Au Luxembourg, plusieurs initiatives existent, que ce soit la multiplication des jardins communautaires partagés – cinq sur le territoire de Luxembourg ville– la création en 2014 du centre agro-écologique Terra qui vend ses produits sur abonnement, l’apiculteur Hunneg Këscht qui produit son miel en ville et propose l’installation de ruches sur les toitures ou encore Fësch Haff qui a introduit l’aquaponie au Luxembourg.
Le dernier développement en date a trouvé son terrain de jeu au Kirchberg.
Une ferme en bordure du quartier d’affaires
C’est une histoire d’amis qui décident de s’engager pour une agriculture saine, durable et locale et de ramener l’agriculture au cœur des villes. Mêlant les approches traditionnelles, telles que le maraîchage et l’agroforesterie, avec des techniques innovantes comme la bioponie (culture de plantes hors sol), Aurel & Axel vise à fournir une variété étendue de fruits et légumes toute l’année, sans générer de déchets.

Après un lancement réussi en France (120 restaurants sont livrés chaque semaine) et une première expérience luxembourgeoise en 2023 sur le toit du bâtiment du Conseil pour le Développement Économique de la Construction (CDEC) à Bettembourg, les associés de Aurel & Axel passent à la vitesse supérieure avec leur nouveau projet s’étendant sur environ 20.000 m2 (maraîchage, vergers et serres) au Kirchberg. Ce projet a été initié par le Fonds Kirchberg, dans le cadre de l’aménagement des futurs quartiers Laangfur et Kuebebierg respectant le principe des courtes distances. La jeune entreprise y met l’accent sur les produits saisonniers, économes en eau et adaptés au terrain. Ils proposent également des services communautaires tels que la vente de produits, une petite restauration sur place ainsi que des échanges pédagogiques et des conseils de jardinage.
3 questions à Britta Jaegde et Dario Castoldi, associés de Aurel & Axel :
Quelle est la spécificité du projet que vous développez au Kirchberg ?

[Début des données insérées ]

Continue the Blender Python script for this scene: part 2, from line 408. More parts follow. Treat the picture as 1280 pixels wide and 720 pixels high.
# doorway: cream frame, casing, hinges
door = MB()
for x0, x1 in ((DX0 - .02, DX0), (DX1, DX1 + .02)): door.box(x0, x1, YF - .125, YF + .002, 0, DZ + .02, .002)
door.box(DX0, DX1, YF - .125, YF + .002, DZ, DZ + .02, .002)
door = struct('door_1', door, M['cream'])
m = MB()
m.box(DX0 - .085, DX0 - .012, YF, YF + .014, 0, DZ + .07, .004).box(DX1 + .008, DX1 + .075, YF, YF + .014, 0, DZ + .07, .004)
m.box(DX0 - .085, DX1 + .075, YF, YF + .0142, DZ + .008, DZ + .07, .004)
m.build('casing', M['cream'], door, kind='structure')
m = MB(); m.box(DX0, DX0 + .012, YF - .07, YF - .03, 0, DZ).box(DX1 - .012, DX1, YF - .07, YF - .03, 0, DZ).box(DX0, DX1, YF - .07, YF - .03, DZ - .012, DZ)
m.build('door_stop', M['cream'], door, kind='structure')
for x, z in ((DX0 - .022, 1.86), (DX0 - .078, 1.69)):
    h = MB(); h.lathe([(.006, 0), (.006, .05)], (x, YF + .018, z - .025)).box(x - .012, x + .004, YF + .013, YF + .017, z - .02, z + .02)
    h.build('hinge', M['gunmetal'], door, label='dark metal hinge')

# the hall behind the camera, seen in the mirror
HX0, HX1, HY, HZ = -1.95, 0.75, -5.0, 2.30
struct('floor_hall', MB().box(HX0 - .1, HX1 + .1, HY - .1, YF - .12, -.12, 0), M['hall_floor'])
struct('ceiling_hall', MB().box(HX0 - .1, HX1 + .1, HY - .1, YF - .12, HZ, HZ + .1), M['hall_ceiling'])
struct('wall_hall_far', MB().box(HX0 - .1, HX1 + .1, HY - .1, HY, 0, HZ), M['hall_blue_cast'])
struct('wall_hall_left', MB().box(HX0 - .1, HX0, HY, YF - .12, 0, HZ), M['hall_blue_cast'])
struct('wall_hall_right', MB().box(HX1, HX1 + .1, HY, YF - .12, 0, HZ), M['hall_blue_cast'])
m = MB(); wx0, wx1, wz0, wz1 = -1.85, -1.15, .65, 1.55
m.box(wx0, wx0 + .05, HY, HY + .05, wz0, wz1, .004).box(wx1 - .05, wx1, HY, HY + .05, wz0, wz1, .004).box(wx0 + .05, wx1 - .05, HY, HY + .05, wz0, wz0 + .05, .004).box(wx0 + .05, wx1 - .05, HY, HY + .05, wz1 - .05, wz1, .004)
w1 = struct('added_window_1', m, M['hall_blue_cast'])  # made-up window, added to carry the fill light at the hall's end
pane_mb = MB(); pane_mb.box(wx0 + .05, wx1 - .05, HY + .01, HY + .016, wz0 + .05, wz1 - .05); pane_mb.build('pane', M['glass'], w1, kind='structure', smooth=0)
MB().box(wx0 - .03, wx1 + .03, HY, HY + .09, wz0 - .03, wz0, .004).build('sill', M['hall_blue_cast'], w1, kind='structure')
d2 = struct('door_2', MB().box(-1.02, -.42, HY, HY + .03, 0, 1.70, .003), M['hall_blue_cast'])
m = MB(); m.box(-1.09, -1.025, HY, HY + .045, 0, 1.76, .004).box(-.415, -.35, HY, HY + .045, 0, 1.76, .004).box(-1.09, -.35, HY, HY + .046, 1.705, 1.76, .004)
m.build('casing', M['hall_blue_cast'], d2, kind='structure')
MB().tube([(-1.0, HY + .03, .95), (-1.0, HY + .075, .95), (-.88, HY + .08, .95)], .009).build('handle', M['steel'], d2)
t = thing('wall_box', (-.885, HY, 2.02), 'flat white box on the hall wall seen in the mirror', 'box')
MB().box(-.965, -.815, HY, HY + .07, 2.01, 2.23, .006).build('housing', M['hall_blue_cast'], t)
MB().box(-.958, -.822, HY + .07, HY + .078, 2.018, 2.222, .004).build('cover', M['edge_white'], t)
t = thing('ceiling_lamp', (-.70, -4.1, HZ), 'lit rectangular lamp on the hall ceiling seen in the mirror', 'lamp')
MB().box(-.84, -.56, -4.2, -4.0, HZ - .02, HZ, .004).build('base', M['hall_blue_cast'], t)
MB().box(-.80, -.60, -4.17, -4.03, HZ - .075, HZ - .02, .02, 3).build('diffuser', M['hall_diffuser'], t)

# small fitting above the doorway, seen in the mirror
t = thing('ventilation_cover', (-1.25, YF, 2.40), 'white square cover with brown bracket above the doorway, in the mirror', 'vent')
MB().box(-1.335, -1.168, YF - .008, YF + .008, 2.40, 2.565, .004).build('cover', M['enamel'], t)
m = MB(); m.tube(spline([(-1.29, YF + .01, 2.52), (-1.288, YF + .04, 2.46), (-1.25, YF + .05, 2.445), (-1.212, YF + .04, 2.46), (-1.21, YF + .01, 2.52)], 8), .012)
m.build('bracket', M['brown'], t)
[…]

D’habitude, nous cherchons des terrains dans des quartiers de ville déjà existants. Ici, nous avons la chance d’arriver sur un projet où le quartier n’est pas encore sorti de terre. En quelque sorte, notre ferme en sera le cœur et le quartier sera construit autour. Et pour nous, ce projet tombe à pic, au moment où nous avons acquis assez d’expérience pour nous lancer sur un projet d’ampleur. La surface qui nous est allouée est en effet très importante pour un centre-ville de capitale européenne. Nous avons le souhait d’inspirer d’autres villes avec ce modèle car les populations urbaines croient très rapidement et la production de produits alimentaires en cœur de ville sera bientôt une solution incontournable.
Qui pourra bénéficier des produits de la ferme ?
Dans une logique de consommation locale, nous proposons nos produits aux habitants actuels du Kirchberg et aux nombreuses sociétés du plateau, sous forme de paniers ou de box contenant un assortiment de fruits, légumes ainsi que des œufs de nos poules. Ensuite, quand le quartier sera construit, les produits seront destinés en priorité à ses habitants selon le principe « buy locally, consume locally » !
Est-il possible de développer des fermes urbaines sur les toits des entreprises ?
Oui bien sûr, cela se fait beaucoup à Paris par exemple. Au Luxembourg, il y a l’exemple de notre première ferme à Bettembourg. Il suffit de disposer d’un toit plat permettant l’installation de bacs hors sol où cultiver des herbes et des petits fruits et légumes. L’entreprise peut ensuite utiliser ces produits pour la préparation de repas spéciaux de team building ou d’opérations de sensibilisation. Notre conseil est cependant de respecter la biodiversité locale. Ne pas essayer d’acclimater des espèces non locales car cela pourrait avoir des conséquences néfastes sur le reste de l’écosystème naturel.